RUARK R1 MK3
Among the networking AV receivers and music servers this issue, what a delight to review a product so compact and attractive as the Ruark R1. Its apparent simplicity actually underplays its four ways to play, but it’s a lovely object, a ‘deluxe tabletop radio’ as Ruark styles it.
And we do love products that come with a tool. We found a shiny silver thing in the bottom of the R1’s packaging and we wondered what it might do.

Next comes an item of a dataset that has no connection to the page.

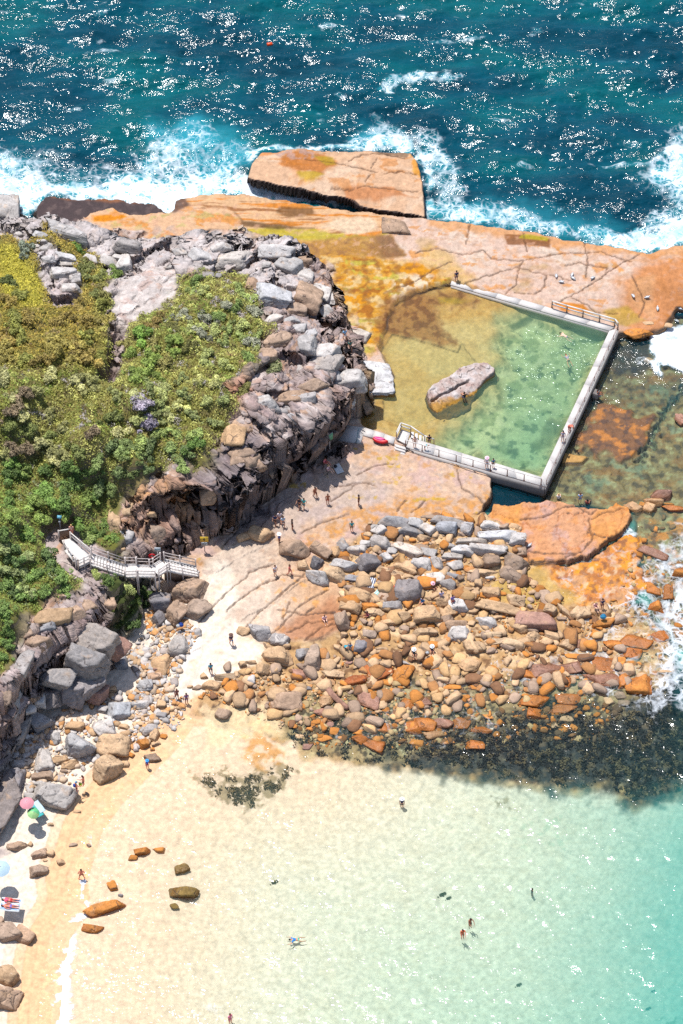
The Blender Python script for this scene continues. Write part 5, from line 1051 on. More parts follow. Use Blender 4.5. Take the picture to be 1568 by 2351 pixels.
def flat_mat(name, rgb, rough=.6, var=.08): return simple(name, lin(*rgb), rough, var, 20, .05)
WT = 1.75
def wpt(x, y, z=WT): p = pt(x, y, z); return Vector(p)
def wall(name, inner, outer, lab, lo=-.9, extra=()):
    """capping slab with joints on a battered concrete wall"""
    i0, i1, o0, o1 = [wpt(*p) for p in (*inner, *outer)]
    root = empty(name, ((i0 + o0) / 2).to_tuple(), 0, lab, 'pool wall', 'concrete walls of the sea pool')
    off = Vector(root.location)
    m = MB(); n = max(3, int((i1 - i0).length / 2.6))
    for k in range(n):
        a, b = k / n + .0006, (k + 1) / n - .0006
        dz = .012 * math.sin(k * 2.3)
        q = [i0.lerp(i1, a), i0.lerp(i1, b), o0.lerp(o1, b), o0.lerp(o1, a)]
        m.prism([(p - off)[:2] for p in q], -.2 - 0, dz)
    m.build('coping', mat_conc, root)
    m = MB(); q = [i0, i1, o1, o0]; c = sum((p for p in q), Vector()) / 4
    m.prism([((p + (c - p).normalized() * .04) - off)[:2] for p in q], lo - WT, -.201)
    m.build('wall_base', mat_conc, root)
    return root
wall('pool_wall', ((1034, 653), (1398.5, 758.6)), ((1038, 641), (1412, 750)), 'concrete seaward wall along the back of the sea pool, with white rail', .4)
wall('pool_wall', ((1399, 759), (1242, 1095)), ((1421, 753), (1252, 1117)), 'longest concrete wall, on the outer side of the sea pool')
wall('pool_wall', ((941, 1004), (1241.5, 1094.6)), ((931, 1026), (1251, 1116.6)), 'concrete wall and walkway on the near side of the sea pool')
wall('pool_wall', ((836, 981), (908, 1004)), ((832, 998), (903, 1018)), 'short low concrete wall from the cliff to the pool steps', .5)
p_ = [wpt(789, 974, 1.72), wpt(838, 981, 1.72), wpt(828, 1018, 1.5), wpt(776, 1012, 1.5)]
m = MB(); m.prism([p[:2] for p in p_], .6, 1.66); o = m.build('concrete_apron', mat_conc); tag(o, 'shaded concrete apron at the cliff foot beside the pool wall', 'paving')

def railing(name, pts_, h, lab, matp, matr, group=None, rails=(1.0, .5), pw=.1, rw=.1, rh=.06):
    root = empty(name, pts_[0].to_tuple(), 0, lab, 'railing', group); off = pts_[0]
    for p in pts_:
        m = MB(); q = p - off; m.box((q.x - pw / 2, q.y - pw / 2, q.z - .1), (q.x + pw / 2, q.y + pw / 2, q.z + h)); m.box((q.x - pw * .8, q.y - pw * .8, q.z), (q.x + pw * .8, q.y + pw * .8, q.z + .02)); m.build('post', matp, root)
    for f in rails:
        m = MB()
        for a, b in zip(pts_[:-1], pts_[1:]):
            z = Vector((0, 0, h * f + (.03 if f == 1.0 else 0))); m.bar(a - off + z, b - off + z, rw, rh)
        m.build('rail', matr, root)
    return root
RG = 'railings of the sea pool'
railing('pool_railing', [wpt(x, y) for x, y in ((1267, 706), (1301, 716.5), (1338, 727), (1376, 738), (1411, 748), (1418, 757))], 1.05, 'white railing with timber posts at the top corner of the pool', mat_dwood, mat_wrail, RG, (1.0, .52), .12, .14, .07)
railing('pool_railing', [wpt(x, y) for x, y in ((931, 1025), (969, 1035.5), (1007.5, 1047), (1047, 1058.5), (1085.6, 1070), (1125.6, 1081), (1164.3, 1091.5), (1203, 1103), (1242, 1113))], 1.0, 'long thin railing on rusty posts along the near pool wall', mat_rust, mat_wrail, RG, (1.0,), .09, .09, .06)
N_ = 15
railing('cable_railing', [wpt(1419 + (1254 - 1419) * k / N_, 756 + (1112 - 756) * k / N_) for k in range(N_ + 1)], .75, 'thin two-strand cable railing along the outer edge of the pool wall', mat_rust, mat_rust, RG, (1.0, .55), .05, .025, .025)
# landing, steps down to the platform and ladder into the water
root = empty('pool_steps', wpt(915, 1030, 1.2).to_tuple(), 0, 'four pale concrete steps from the rock platform up to the pool wall', 'steps'); off = Vector(root.location)
for k in range(4):
    a, b = wpt(906 - k * 1.3, 1019 + k * 6.3, 1.72 - k * .17), wpt(930 - k * 1.3, 1026 + k * 6.3, 1.72 - k * .17)
    m = MB(); d = Vector((.12, -.36, 0)); m.prism([(p - off)[:2] for p in (a, a + d, b + d, b)], 1.72 - k * .17 - off.z - .5, 1.72 - k * .17 - off.z); m.build('tread', mat_conc, root, bevel=.012)
root = empty('timber_landing', wpt(925, 1000).to_tuple(), 0, 'small timber landing with white handrails stepping down into the pool', 'landing'); off = Vector(root.location)
cor = [wpt(*p, 1.98) for p in ((910, 1008), (922, 985), (942, 993), (933, 1020))]
m = MB()
for k in range(9):
    a, b = k / 9 + .006, (k + 1) / 9 - .006
    q = [cor[0].lerp(cor[1], a), cor[0].lerp(cor[1], b), cor[3].lerp(cor[2], b), cor[3].lerp(cor[2], a)]; m.prism([(p - off)[:2] for p in q], 1.9 - off.z, 1.98 - off.z)
m.build('deck', mat_wood, root)
RP_ = [wpt(910, 1006, 1.9), wpt(920, 984.5, 1.9), wpt(943, 992.5, 1.9)]
for p in RP_ + [wpt(974, 1014, 1.3), wpt(996, 1022, 1.0)]:
    m = MB(); q = p - off; m.box((q.x - .05, q.y - .05, q.z - .9), (q.x + .05, q.y + .05, q.z + 1.0)); m.build('post', mat_dwood, root)
for hgt in (1.0, .5):
    m = MB(); z = Vector((0, 0, hgt)); L_ = RP_ + [wpt(974, 1014, 1.3), wpt(996, 1022, 1.0)]
    for a, b in list(zip(L_[:-1], L_[1:]))[:(4 if hgt == 1.0 else 2)]: m.bar(a - off + z, b - off + z, .12, .06)
    m.build('handrail', mat_wrail, root)
for k in range(4):
    m = MB(); a = wpt(947 + k * 9, 1000 + k * 3.5, 1.75 - k * .22); m.box((a.x - off.x - .15, a.y - off.y - .5, a.z - off.z - .05), (a.x - off.x + .15, a.y - off.y + .5, a.z - off.z)); m.build('step', mat_wood, root)

# boardwalk
def board(name, pts_, width, lab, cat, group=None, tread=.3, step=True, legs=True, sides=(1, -1), post_every=1.7):
    root = empty(name, pts_[0].to_tuple(), 0, lab, cat, group); off = pts_[0]
    tr = MB(); st = MB()
    for a, b in zip(pts_[:-1], pts_[1:]):
        d = b - a; L_ = d.length; n = max(2, int(Vector((d.x, d.y)).length / tread)); hd = Vector((d.x, d.y, 0)).normalized(); sd = Vector((-hd.y, hd.x, 0))
        for k in range(n):
            p = a + d * ((k + .5) / n) - off; zt = (a.z + d.z * ((k + 1) / n if d.z < 0 else k / n) - off.z) if step else p.z
            c = Vector((p.x, p.y, zt)); hw = Vector((d.x, d.y)).length / n / 2 * (1.0 if step else .9)
            tr.prism([(c + hd * sx * hw + sd * sy * width / 2)[:2] for sx, sy in ((-1, -1), (1, -1), (1, 1), (-1, 1))], c.z - .05, c.z)
        for s_ in (1, -1): st.bar(a - off + sd * s_ * (width / 2 + .035) - Vector((0, 0, .12)), b - off + sd * s_ * (width / 2 + .035) - Vector((0, 0, .12)), .06, .3)
        for s_ in sides:
            npst = max(1, round(L_ / post_every)); prev = None
            for k in range(npst + 1):
                q = a + d * (k / npst) - off + sd * s_ * (width / 2 + .12)
                zb = hq(np.array([q.x + off.x]), np.array([q.y + off.y]))[0] - off.z
                m = MB(); m.box((q.x - .055, q.y - .055, max(zb - .3, q.z - 4.5) if legs else q.z - .3), (q.x + .055, q.y + .055, q.z + 1.08)); m.add([(q.x - .08, q.y - .08, q.z + 1.08), (q.x + .08, q.y - .08, q.z + 1.08), (q.x + .08, q.y + .08, q.z + 1.08), (q.x - .08, q.y + .08, q.z + 1.08), (q.x, q.y, q.z + 1.15)], [(0, 1, 4), (1, 2, 4), (2, 3, 4), (3, 0, 4)]); m.build('post', mat_post, root)
            for hgt in (.98, .5):
                m = MB(); z = Vector((0, 0, hgt)); e = sd * s_ * (width / 2 + .12); m.bar(a - off + e + z, b - off + e + z, .05, .08); m.build('rail', mat_post, root)
    tr.build('treads' if step else 'deck', mat_wood, root); st.build('stringer', mat_wood, root)
    return root
BG = 'boardwalk down to the beach'
V3 = lambda x, y, z: Vector(pt(x, y, z))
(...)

But time for that later — we focused first on lifting the little Ruark from its wrapper, clipping the Australian pins onto the oversized power-plug, and admiring the walnut soft lacquer finish. (White and black are also available.)
EQUIPMENT
We know Ruark Audio well — indeed we should declare that some years ago we accepted a very nice fish pie from Ruark, and a cider too, we think, on the seafront at Southend-on-Sea, after touring their facilities and meeting Archie, the company dog. From decades past we remember them as Ruark Acoustics, making fine floorstanding and standmount speakers with thrusting names like Sabre and Swordsman, an essential British speaker brand called “the Aston Martin of DAB radios”, Ruark took such a sidestep that it created a new brand, Vita Audio, for these home-friendly lifestyle solutions. Such was their success, however, that traditional loudspeakers fell by the wayside (though “never say never”, says Alan O’Rourke), and the reinvented Ruark Audio now has a range of radio and streaming solutions from this latest Mk3 version of the R1 up to that four-legged radiogram of the future, the highly desirable R9.